ORINATS YERKIR HIT BY ANOTHER DEFECTION
By Ruzanna Khachatrian
Radio Liberty, Czech Rep.
May 23 2007
The opposition Orinats Yerkir Party has lost one of its nine seats
in Armenia’s newly elected parliament as a result of yet another
high-profile defection from its ranks.
Samvel Balasanian, a prominent party figure, confirmed on Wednesday
reports that he quit Orinats Yerkir after securing his reelection to
the 131-member National Security in a single-member district in the
northwestern Shirak region. Balasanian said he did so in order to
concentrate on the needs of people living in the constituency that
partly encompasses Armenia’s second largest city of Gyumri.
The Gyumri-based businessman, who owns the country’s third-biggest
brewery, denied that he was forced to defect from Orinats Yerkir by the
Armenian government. "No, there was no pressure on me," he told RFE/RL.
The move is a further blow to the party of former parliament speaker
Artur Baghdasarian which is reeling from its worse-than-expected
performance in the May 12 parliamentary elections. Baghdasarian and
his associates have rejected as fraudulent their official results,
which showed Orinats Yerkir winning less than 7 percent of the vote,
and plan to challenge them in the Constitutional Court.
Balasanian, who used to lead the Orinats Yerkir faction in the
outgoing Armenian parliament, was the only party candidate who won
a parliament seat under the so-called majoritarian system. Another
Orinats Yerkir candidate, Hakob Hakobian, defected to the governing
Republican Party (HHK) shortly before getting elected in another
single-mandate constituency.
Heghine Bisharian, the number two figure in the party leadership,
refused to comment on Balasanian’s exit, saying only that she finds it
"inexplicable."
The Yerevan daily "Aravot" suggested that the defection was a
government "precondition" for his reelection to the parliament.
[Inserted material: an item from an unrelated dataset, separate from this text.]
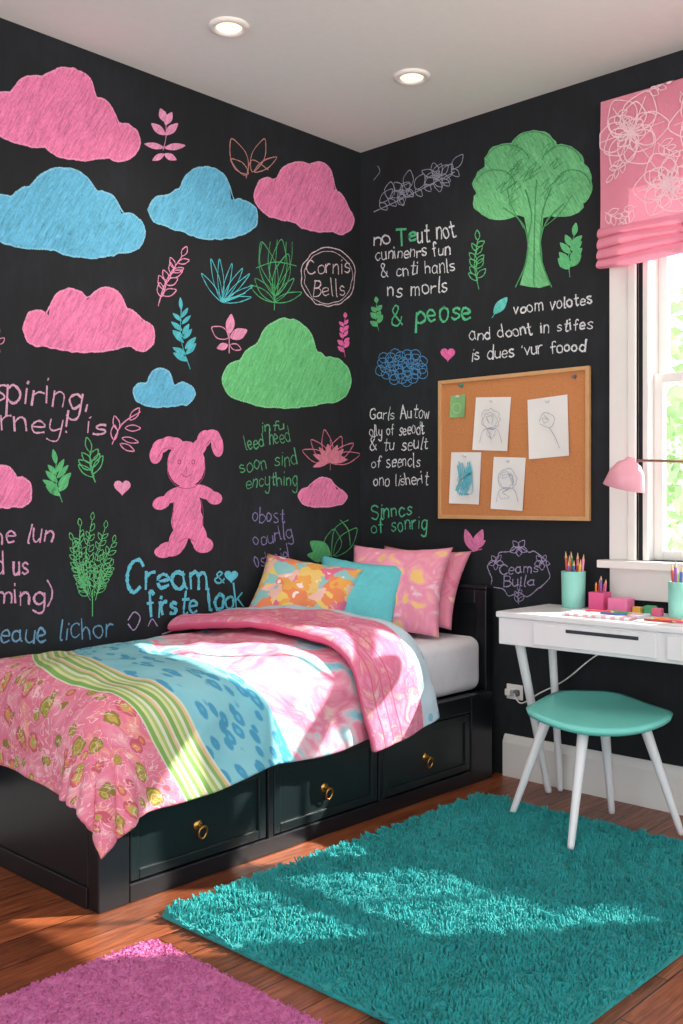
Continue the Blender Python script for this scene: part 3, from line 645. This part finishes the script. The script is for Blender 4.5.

The
paper noted that Hakobian is the co-owner of another major brewery,
concluding sarcastically that beer business is "incompatible with
membership in Orinats Yerkir."
But Balasanian dismissed such suggestions. "If I wanted to sell out, I
would have done it earlier, during the pre-election period," he argued.
Orinats Yerkir had already been hit by mass defections of its
parliamentarians, virtually all of them government-connected
businessmen, in the spring of last year. The move precipitated the
party’s ouster from the ruling coalition and Baghdasarian’s resignation
as parliament speaker.
Balasanian was among the few businessmen who remained in Baghdasarian’s
depleted parliament faction. He repeatedly assured journalists last
year that he will not leave the party, famously declaring that the word
"Orinats Yerkir is written on my forehead."
"Yes, I said that," Balasanian said on Wednesday. "But I also I
worked hard and earned Orinats Yerkir many votes for the previous
parliament. I did everything for the faction."